I don’t care if I am going to heaven. Ok…that’s not entirely true. I do care. But it just doesn’t matter any more. Jesus has FREED ME. He paid the price and I know that so I can stop worrying. I am a filthy rotten sinner and he loves me enough to let me know that. He gripped me in His Grace and I grabbed back. I hung on. All the while I am looking in His eyes and He is telling me how much He loves me. I look at the cross and to his victory and I say “Thank you!! I didn’t deserve that.” But then I say, “Now what?” Will you help me to serve you? I know I can never be worth that, but will you help me try anyway? All the while He shows me me where my sinful scars remain and the places that need cleaning still. He shows me the people He loves and asks me to feed them. To hold their hands. To cry with them. He says….”Will you be my hands? My feet?” And I say, “I’m not worthy. I am sure I won’t do it right, but I’ll try. Will you help me?” And He does.

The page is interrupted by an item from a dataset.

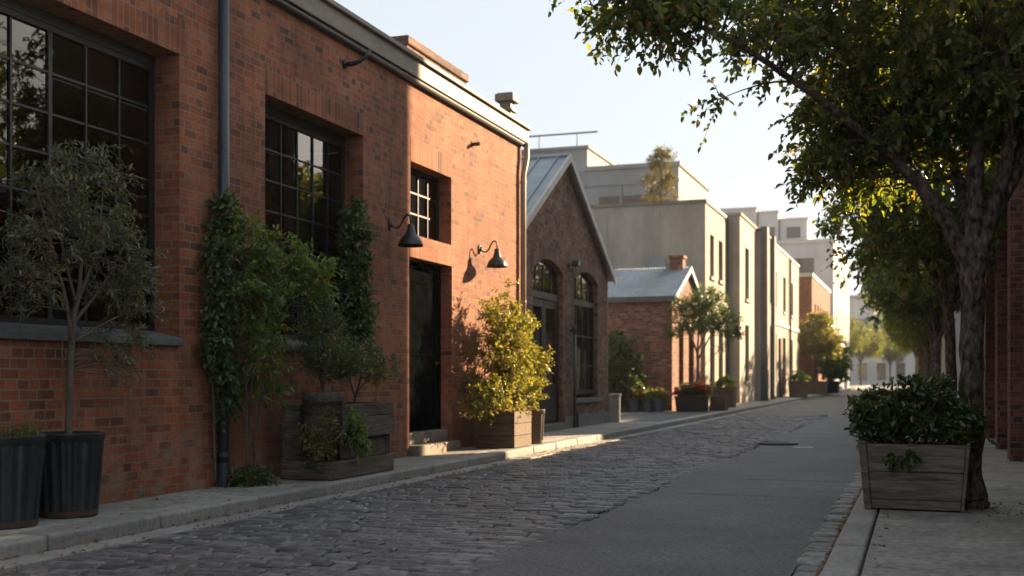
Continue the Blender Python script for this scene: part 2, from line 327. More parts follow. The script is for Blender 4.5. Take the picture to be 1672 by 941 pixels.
M['lf_red'] = leafmat('red_flowers', [(0, (0.10, 0.010, 0.012)), (0.6, (0.22, 0.020, 0.020)), (1, (0.30, 0.06, 0.04))], 0.15, 0.04)
M['lf_fall'] = leafmat('fallen_orange_leaves', [(0, (0.10, 0.045, 0.018)), (0.6, (0.20, 0.085, 0.030)), (1, (0.30, 0.15, 0.05))], 0.1, 0.03, 0.7)

# ------------------------------------------------------------------ leaves and plants
def leaf_object(name, P, D, Nn, Ls, wr, mat, parent, kind=None):
    """P points, D directions, Nn normals, Ls lengths: one folded ovate leaf each"""
    n = len(P)
    D = D / np.linalg.norm(D, axis=1, keepdims=True)
    Sd = np.cross(D, Nn); Sd /= (np.linalg.norm(Sd, axis=1, keepdims=True) + 1e-9)
    Nn = np.cross(Sd, D)
    L = Ls[:, None]; W = L * wr
    a = P; b = P + D*L*0.32 + Sd*W*0.5 + Nn*W*0.22; c = P + D*L*0.70 + Sd*W*0.36 + Nn*W*0.12
    d = P + D*L - Nn*W*0.25
    e = P + D*L*0.70 - Sd*W*0.36 + Nn*W*0.12; g = P + D*L*0.32 - Sd*W*0.5 + Nn*W*0.22
    V = np.stack([a, b, c, d, e, g], axis=1).reshape(-1, 3)
    me = bpy.data.meshes.new(name)
    me.vertices.add(n * 6); me.vertices.foreach_set('co', V.ravel())
    base = (np.arange(n) * 6)[:, None]
    idx = np.concatenate([base + np.array([[0, 1, 2, 3]]), base + np.array([[0, 3, 4, 5]])], axis=1).reshape(-1)
    me.loops.add(n * 8); me.loops.foreach_set('vertex_index', idx.astype(np.int32))
    me.polygons.add(n * 2); me.polygons.foreach_set('loop_start', (np.arange(n * 2) * 4).astype(np.int32))
    me.update(calc_edges=True); me.validate()
    me.materials.append(mat)
    o = bpy.data.objects.new(name, me); COL.objects.link(o)
    if parent is not None: o.parent = parent
    if kind: o['kind'] = kind
    return o
def unit(v): return v / (np.linalg.norm(v, axis=-1, keepdims=True) + 1e-9)
def polysample(pl, step=0.06):
    out = []
    for p, q in zip(pl, pl[1:]):
        p = np.array(p); q = np.array(q); m = max(1, int(np.linalg.norm(q[:3] - p[:3]) / step))
        for i in range(m): out.append(p + (q - p) * i / m)
    out.append(np.array(pl[-1])); return out
def smooth_pl(pl, it=2):
    for _ in range(it):
        o = [pl[0]]
        for p, q in zip(pl, pl[1:]):
            p = np.array(p); q = np.array(q); o += [tuple(p*.75 + q*.25), tuple(p*.25 + q*.75)]
        o.append(pl[-1]); pl = o
    return pl
def plant(root, limbs, blobs, ncl, twigs, lpt, leaf, wr, lmat, seed, wood='bark', tw=(0.18, 0.38), droop=0.3, up=0.2, shell=0.45,
          names=('trunk', 'crown'), nside=9, br=0.5, conn=True, spread=1.0, wall=None, maxconn=99):
    rng = np.random.default_rng(seed)
    mb = MB(); pts = []
    for pl in limbs:
        sp = smooth_pl(pl, 2)
        k = len(sp)
        jit = rng.normal(0, 0.12, (k, 3)) * np.array([q[3] for q in sp])[:, None]
        mb.tube([tuple(np.array(q[:3]) + j) for q, j in zip(sp, jit)], [q[3] for q in sp], nside)
        pts += polysample(sp)
    pts = np.array(pts)
    vol = np.array([b[3]*b[4]*b[5] for b in blobs]); vol = vol ** .75; vol = vol / vol.sum()
    P, D = [], []
    for _ in range(ncl):
        b = blobs[rng.choice(len(blobs), p=vol)]
        d = unit(rng.normal(size=3)); r = (shell + (1 - shell) * rng.random()) if rng.random() < 0.75 else rng.random() ** 0.5
        c = np.array(b[:3]) + d * np.array(b[3:6]) * r
        if wall is not None and c[0] < wall: c[0] = wall + rng.random() * 0.05
        if c[2] < 0.02: continue
        dd = np.linalg.norm(pts[:, :3] - c, axis=1) + np.maximum(0, pts[:, 2] - c[2]) * 1.2
        q = pts[np.argmin(dd)]
        dist = np.linalg.norm(q[:3] - c)
        if conn and dist < maxconn:
            mid = (q[:3] + c) / 2 + rng.normal(0, 0.10, 3) * dist + np.array([0, 0, 0.12 * dist])
            r0 = min(q[3] * 0.6, 0.006 + 0.011 * dist) * (br * 2)
            tt = np.linspace(0, 1, 6)[:, None]
            cv = (1-tt)**2 * q[:3] + 2*tt*(1-tt) * mid + tt**2 * c
            mb.tube([tuple(p) for p in cv], list(np.linspace(r0, max(0.0018, r0*0.25), 6)), 5, cap=False)
            out = unit(c - mid)
        else: out = unit(c - np.array(b[:3]))
        for t in range(twigs):
            td = unit(out * 0.7 + rng.normal(0, 0.6 * spread, 3) + np.array([0, 0, up]))
            tl = rng.uniform(*tw)
            s = np.linspace(0.12, 1, lpt) + rng.normal(0, 0.03, lpt)
            pp = c + td * (s * tl)[:, None] + np.array([0, 0, -1.0]) * (droop * tl * s**2)[:, None]
            side = unit(np.cross(td, rng.normal(size=3)))
            sg = np.where(np.arange(lpt) % 2 == 0, 1.0, -1.0)[:, None]
            ld = unit(td * 0.6 + side * sg * 0.8 + rng.normal(0, 0.35, (lpt, 3)) + np.array([0, 0, -droop]))
            P.append(pp); D.append(ld)
            if tl > 0.1 and conn: mb.tube([tuple(c), tuple(c + td*tl*0.5 - np.array([0,0,droop*tl*.25])), tuple(pp[-1])], [0.004*br*2, 0.0025*br*2, 0.001], 3, cap=False)
    P = np.concatenate(P); D = np.concatenate(D); n = len(P)
    if wall is not None: P[:, 0] = np.maximum(P[:, 0], wall - 0.02)
    Nn = unit(rng.normal(0, 0.55, (n, 3)) + np.array([0, 0, 1.0]))
    Ls = leaf * rng.uniform(0.5, 1.35, n)
    tr = mb.build(names[0], M[wood], root, local=True, smooth=True)
    cr = leaf_object(names[1], P, D, Nn, Ls, wr, lmat, root)
    return tr, cr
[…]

No. I am not going to heaven when I die. I AM IN HEAVEN NOW! It may not feel like it. I may not see it. But I trust Him. He took care of the details. In the meantime, I keep my eyes fixed on Him and try (As He enables) to “Do whatever He tells me.” to stand before Him in prayer and say “I am the handmaid of the Lord, let it be done to me according to thy word.” I don’t pray to get to heaven. I am already there. I don’t go to Mass to get to heaven. I go Mass to worship alongside the angels. The Sacraments He gave me, pull me closer still. They draw me closer and daily reduce the desire for this “living sacrifice” to jump off the altar or avoid the knife. As I am drawn further still into heaven, as the old self continues to burn away I am ever less likely to turn around and pick up the familiar ways of the dead self. And in THAT sense, these things “save” me. Not because they substitute for the price HE paid but rather that they help me to kill that part of me that would drag me back and away.
So what do I say to you who so badly want to get to heaven? Why aren’t you already there? He paid the price so that now your life can be either a journey closer to Him or not…and the price He paid makes the living matter. Live the life He has made possible and stop worrying about the reward at the journey’s end. Are you as close to heaven on earth as you should be? Are you living the faith as He set out in scripture? Because Jason, in my opinion, it is more about life than death.